Everything from the first line of the records below through the line containing "sc.camera = cam" is to be retyped exactly; leave out the rest.

Saved entries:
==========
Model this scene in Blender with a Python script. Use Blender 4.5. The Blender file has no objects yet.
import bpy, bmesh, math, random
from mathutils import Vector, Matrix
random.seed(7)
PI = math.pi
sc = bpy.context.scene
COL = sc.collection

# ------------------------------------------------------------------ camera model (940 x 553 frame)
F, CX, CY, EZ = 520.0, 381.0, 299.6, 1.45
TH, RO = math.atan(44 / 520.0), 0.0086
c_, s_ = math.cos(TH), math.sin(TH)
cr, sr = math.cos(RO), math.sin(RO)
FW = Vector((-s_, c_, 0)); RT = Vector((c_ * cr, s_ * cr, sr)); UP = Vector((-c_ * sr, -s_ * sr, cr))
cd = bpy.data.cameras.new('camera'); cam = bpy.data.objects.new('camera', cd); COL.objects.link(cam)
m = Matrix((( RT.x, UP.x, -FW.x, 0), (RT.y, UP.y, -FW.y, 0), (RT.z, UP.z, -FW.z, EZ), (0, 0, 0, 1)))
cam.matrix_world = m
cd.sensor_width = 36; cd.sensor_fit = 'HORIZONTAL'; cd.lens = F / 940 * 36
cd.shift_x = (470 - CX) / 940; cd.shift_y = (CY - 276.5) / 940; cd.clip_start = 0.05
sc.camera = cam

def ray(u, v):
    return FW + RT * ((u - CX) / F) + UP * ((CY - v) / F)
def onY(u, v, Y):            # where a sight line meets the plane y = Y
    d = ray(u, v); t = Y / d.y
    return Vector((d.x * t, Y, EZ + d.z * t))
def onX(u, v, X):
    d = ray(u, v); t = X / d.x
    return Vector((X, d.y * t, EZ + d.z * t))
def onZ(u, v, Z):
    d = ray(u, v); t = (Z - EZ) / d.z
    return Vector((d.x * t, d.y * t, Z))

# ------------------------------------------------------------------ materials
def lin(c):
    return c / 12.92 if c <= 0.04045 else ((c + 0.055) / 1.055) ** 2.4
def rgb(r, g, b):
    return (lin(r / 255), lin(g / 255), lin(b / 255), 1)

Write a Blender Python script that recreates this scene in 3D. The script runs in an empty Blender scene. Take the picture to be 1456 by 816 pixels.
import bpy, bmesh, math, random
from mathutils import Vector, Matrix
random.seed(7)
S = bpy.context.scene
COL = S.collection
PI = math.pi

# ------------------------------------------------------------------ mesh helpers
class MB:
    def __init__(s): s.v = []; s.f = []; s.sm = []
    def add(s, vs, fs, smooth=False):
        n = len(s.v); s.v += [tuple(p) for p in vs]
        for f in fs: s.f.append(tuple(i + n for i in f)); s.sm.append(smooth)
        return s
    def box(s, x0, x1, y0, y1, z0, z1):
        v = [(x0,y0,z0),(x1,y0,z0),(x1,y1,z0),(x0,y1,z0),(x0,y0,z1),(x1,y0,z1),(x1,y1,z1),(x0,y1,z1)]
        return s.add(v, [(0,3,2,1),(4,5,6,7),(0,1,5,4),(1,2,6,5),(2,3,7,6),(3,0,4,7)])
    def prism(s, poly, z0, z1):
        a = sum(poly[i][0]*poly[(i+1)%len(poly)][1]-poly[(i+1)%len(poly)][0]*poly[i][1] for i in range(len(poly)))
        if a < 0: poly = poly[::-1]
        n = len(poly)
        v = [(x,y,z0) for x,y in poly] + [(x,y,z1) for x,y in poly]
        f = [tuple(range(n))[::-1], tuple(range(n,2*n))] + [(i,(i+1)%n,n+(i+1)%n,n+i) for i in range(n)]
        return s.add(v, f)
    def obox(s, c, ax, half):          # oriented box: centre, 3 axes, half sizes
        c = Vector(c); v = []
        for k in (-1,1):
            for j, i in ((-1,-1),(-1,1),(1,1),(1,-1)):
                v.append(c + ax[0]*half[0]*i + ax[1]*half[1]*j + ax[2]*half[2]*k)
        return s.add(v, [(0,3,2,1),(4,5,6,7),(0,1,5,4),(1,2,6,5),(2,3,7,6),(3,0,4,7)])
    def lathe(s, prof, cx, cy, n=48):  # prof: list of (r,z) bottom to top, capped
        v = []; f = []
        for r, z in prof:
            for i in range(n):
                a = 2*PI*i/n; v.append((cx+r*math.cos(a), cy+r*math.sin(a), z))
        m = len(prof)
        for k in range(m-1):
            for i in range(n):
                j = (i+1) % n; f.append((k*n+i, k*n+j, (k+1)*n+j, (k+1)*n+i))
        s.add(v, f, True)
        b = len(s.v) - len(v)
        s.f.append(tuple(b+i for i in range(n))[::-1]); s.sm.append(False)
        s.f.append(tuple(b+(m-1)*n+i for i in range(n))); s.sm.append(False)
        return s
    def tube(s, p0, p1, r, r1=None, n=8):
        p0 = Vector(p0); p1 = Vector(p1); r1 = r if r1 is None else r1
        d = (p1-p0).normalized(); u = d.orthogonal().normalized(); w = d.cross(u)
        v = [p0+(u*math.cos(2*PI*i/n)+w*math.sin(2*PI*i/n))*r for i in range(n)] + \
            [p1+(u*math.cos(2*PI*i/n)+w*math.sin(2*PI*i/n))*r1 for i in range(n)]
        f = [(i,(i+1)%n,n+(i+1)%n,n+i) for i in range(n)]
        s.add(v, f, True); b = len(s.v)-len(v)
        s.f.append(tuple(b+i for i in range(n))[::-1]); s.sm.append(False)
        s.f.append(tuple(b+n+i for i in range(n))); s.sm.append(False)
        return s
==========
### Result of the task
Model this scene in Blender with a Python script. Use Blender 4.5. The Blender file has no objects yet.
import bpy, bmesh, math, random
from mathutils import Vector, Matrix
random.seed(7)
PI = math.pi
sc = bpy.context.scene
COL = sc.collection

# ------------------------------------------------------------------ camera model (940 x 553 frame)
F, CX, CY, EZ = 520.0, 381.0, 299.6, 1.45
TH, RO = math.atan(44 / 520.0), 0.0086
c_, s_ = math.cos(TH), math.sin(TH)
cr, sr = math.cos(RO), math.sin(RO)
FW = Vector((-s_, c_, 0)); RT = Vector((c_ * cr, s_ * cr, sr)); UP = Vector((-c_ * sr, -s_ * sr, cr))
cd = bpy.data.cameras.new('camera'); cam = bpy.data.objects.new('camera', cd); COL.objects.link(cam)
m = Matrix((( RT.x, UP.x, -FW.x, 0), (RT.y, UP.y, -FW.y, 0), (RT.z, UP.z, -FW.z, EZ), (0, 0, 0, 1)))
cam.matrix_world = m
cd.sensor_width = 36; cd.sensor_fit = 'HORIZONTAL'; cd.lens = F / 940 * 36
cd.shift_x = (470 - CX) / 940; cd.shift_y = (CY - 276.5) / 940; cd.clip_start = 0.05
sc.camera = cam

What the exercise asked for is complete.